A survey of 600 IT executives by Spiceworks finds about eight percent of IT budgets are dedicated to external storage outside of servers (SAN, network-attached storage).

Lately, it seems storage options have suddenly multiplied, offering a vast array of solutions for every need. Cloud is the biggest story when it comes to storage, with many of the largest infrastructure providers – such as Amazon Web Services, Microsoft and Rackspace – offering highly scalable storage sites at pennies per megabyte. Other players, such as Box and Dropbox, offer storage options that double as productivity and collaboration tools.

For on-premises needs, the latest technologies, including flash, solid state drives, and in-memory computing offer new ways to provide rapid access to new data. Still another approach is memory-first architectures, in which databases are first loaded into server memory spaces, then sent to disk.

But storage is much, much more than hardware (and that includes cloud), just as computing is much, much more than servers. What is also needed are intelligent storage strategies that help reduce the burdens of supporting and providing data. Automating many storage tasks is one such approach.
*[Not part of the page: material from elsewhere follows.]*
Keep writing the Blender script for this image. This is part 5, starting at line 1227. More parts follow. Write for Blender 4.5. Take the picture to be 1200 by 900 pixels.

Data lifecycle management is another strategy, offloading older datasets out to cheaper, but lower-performing media (tape is the classic example of this, but hard disk drives is downright slow compared to SSD and flash). Newer data is kept within the newer, faster storage media – which is more expensive than traditional spinning disks.

The bottom line is that as more organizations rely on big data and analytics to drive their businesses (which is especially the case in the insurance industry), they will also need to step up their storage strategies.

The world seems to be waking from its storage slumber, with an impressive array of options now available to keep data safe and secure. Again, however, storage is not a brute hardware issue. The best storage strategies require intelligence.